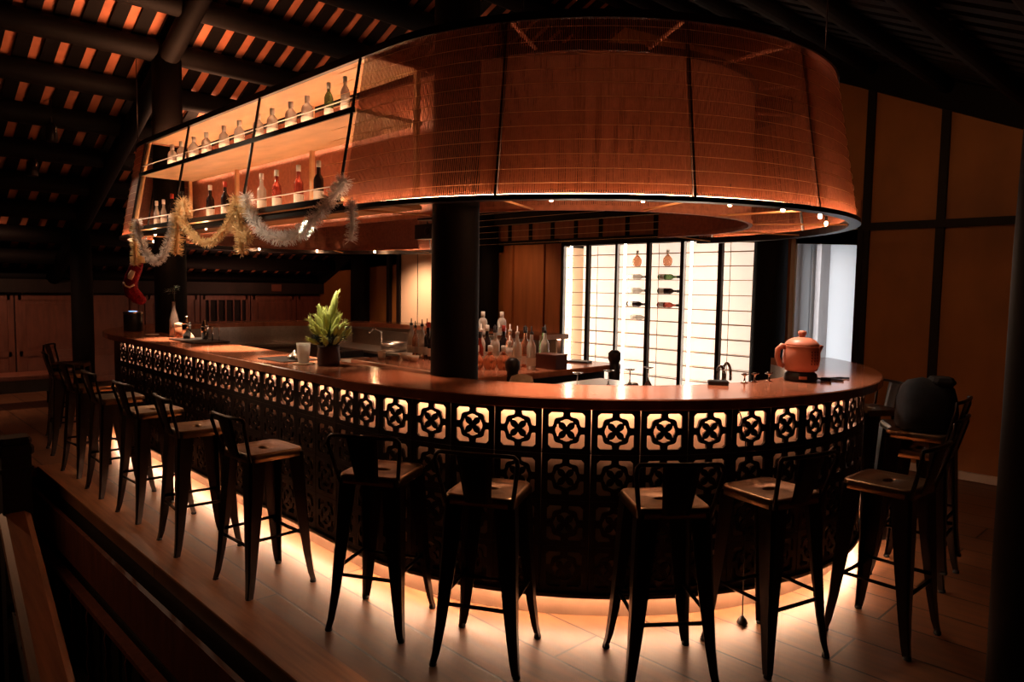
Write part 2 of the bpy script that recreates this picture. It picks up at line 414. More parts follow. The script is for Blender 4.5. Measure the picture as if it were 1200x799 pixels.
# white doorway in a niche
q = MB()
for (c_, d_) in (((.12, YB + .30, 1.24), (.04, .40, 2.48)), ((.80, YB + .30, 1.24), (.04, .40, 2.48)), ((.46, YB + .30, 2.48), (.72, .40, .04)), ((.46, YB + .53, 1.24), (.72, .05, 2.48))):
    q.box(c_, d_)
dr = struct(q.obj('door_1', M['white']), 'pale cool-lit doorway beside the orange wall', 'door')
MB().box((.465, YB + .44, 1.21), (.62, .04, 2.40), bev=.005).obj('door_leaf', M['white'], dr)
q = MB(); q.box((.33, YB + .30, 1.21), (.05, .22, 2.40)); q.obj('door_post', M['greydoor'], dr)
MB().box((.82, YB - .02, 1.14), (.05, .06, 2.28)).obj('door_frame', M['batten'], dr)

# ------------------------------------------------------------------ wine cabinet (backlit)
cabt = thing('wine_cabinet', 'tall backlit glass-fronted wine cabinet along the back wall', 'cabinet', (-1.64, YB, 0))
def C(name, mm, boxes, bev=0.):
    q = MB()
    for (c_, d_) in boxes: q.box((c_[0] + 1.64, c_[1] - YB, c_[2]), d_, bev=bev)
    return q.obj(name, mm, cabt)
C('carcass', M['darkwood'], [((-1.64, YB + .42, 1.13), (2.84, .04, 2.26)), ((-3.05, YB + .2, 1.13), (.04, .44, 2.26)), ((-.23, YB + .2, 1.13), (.04, .44, 2.26)),
                             ((-1.64, YB + .2, 2.255), (2.8, .44, .04)), ((-1.64, YB + .2, .1), (2.8, .44, .2))])
C('side_lining', M['cream'], [((-3.028, YB + .2, 1.2), (.006, .4, 2.0))])
C('side_lining', M['cream'], [((-.252, YB + .2, 1.2), (.006, .4, 2.0))])
C('light_panel', M['lightbox'], [((-1.64, YB + .385, 1.22), (2.74, .02, 2.02))])
FX = (-3.03, -2.6, -2.13, -1.65, -1.17, -.68, -.25)
for i, x in enumerate(FX):
    wd = .05 if i in (1, 3, 4, 5) else .036
    C('door_frame', M['frame'], [((x, YB - .005, 1.2), (wd, .05, 2.08))])
C('top_rail', M['frame'], [((-1.64, YB - .005, 2.225), (2.8, .05, .03))])
for x in (-2.96, -2.06, -1.10): C('led_strip', M['led_cab'], [((x, YB + .06, 1.22), (.02, .02, 2.0))])
for z in (2.09, 1.93, 1.77, 1.60, 1.43, 1.27, 1.10, .93, .76, .59, .42):
    C('glass_shelf', M['shelfrod'], [((-1.64, YB + .05, z - .004), (2.74, .008, .008)), ((-1.64, YB + .10, z - .003), (2.74, .006, .005)), ((-1.64, YB + .19, z - .003), (2.74, .006, .005))])
for x in (-2.5, -1.55, -.6): C('wire_upright', M['frame'], [((x, YB + .06, 1.2), (.005, .005, 2.0))])

# ------------------------------------------------------------------ bar counter
bar = thing('bar_counter', 'long oval bar counter with lit pierced-tile front', 'bar counter', (0, 0, 0))
RO, RI, ZT = 2.05, 1.56, 1.133
RP = 1.95                       # face of the pierced panels
END = 55.
pth = stad(1., END, -1.9, k=48)
def path(Rr): return stad(Rr, END, -1.9, k=48)
P0 = [(x, y, nx, ny) for (x, y, nx, ny) in path(RO)]
MB().sweep(P0, [(-.006, ZT), (0, ZT - .006), (0, ZT - .05), (-.006, ZT - .055), (RI - RO, ZT - .055), (RI - RO, ZT)], True).obj('countertop', M['top'], bar)
MB().sweep(path(RP), [(.012, ZT - .055), (.012, ZT - .06), (-.03, ZT - .06), (-.03, ZT - .055)], True).obj('top_rail', M['frame'], bar)
MB().sweep(path(RP), [(.02, .146), (.02, .128), (-.115, .128), (-.115, .146)], True).obj('foot_trim', M['frame'], bar)
MB().sweep(path(RP), [(-.075, .128), (-.075, 0), (-.12, 0), (-.12, .128)], True).obj('plinth', M['plinth'], bar)
MB().sweep(path(RP), [(-.012, .127), (-.012, .122), (-.032, .122), (-.032, .127)], True).obj('led_strip', M['led_floor'], bar)
MB().sweep(path(RP), [(-.095, ZT - .056), (-.095, .14), (-.115, .14), (-.115, ZT - .056)], True).obj('backing_sheet', M['cream'], bar)
MB().sweep(path(RP), [(-.045, ZT - .057), (-.045, ZT - .064), (-.06, ZT - .064), (-.06, ZT - .057)], True).obj('led_strip', M['led_front'], bar)
MB().sweep(path(RP), [(-.03, .846), (-.03, .838), (-.085, .838), (-.085, .846)], True).obj('added_light_baffle', M['frame'], bar)  # added hidden baffle, dims the led light on the lower tile rows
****
◆ What is being asked
Return only the lines running from the top of the data to the line that holds "2.28)).obj('door_frame', M['batten'], dr)". Include both of those lines, but skip the pictures.

◆ Correct response
Write part 2 of the bpy script that recreates this picture. It picks up at line 414. More parts follow. The script is for Blender 4.5. Measure the picture as if it were 1200x799 pixels.
# white doorway in a niche
q = MB()
for (c_, d_) in (((.12, YB + .30, 1.24), (.04, .40, 2.48)), ((.80, YB + .30, 1.24), (.04, .40, 2.48)), ((.46, YB + .30, 2.48), (.72, .40, .04)), ((.46, YB + .53, 1.24), (.72, .05, 2.48))):
    q.box(c_, d_)
dr = struct(q.obj('door_1', M['white']), 'pale cool-lit doorway beside the orange wall', 'door')
MB().box((.465, YB + .44, 1.21), (.62, .04, 2.40), bev=.005).obj('door_leaf', M['white'], dr)
q = MB(); q.box((.33, YB + .30, 1.21), (.05, .22, 2.40)); q.obj('door_post', M['greydoor'], dr)
MB().box((.82, YB - .02, 1.14), (.05, .06, 2.28)).obj('door_frame', M['batten'], dr)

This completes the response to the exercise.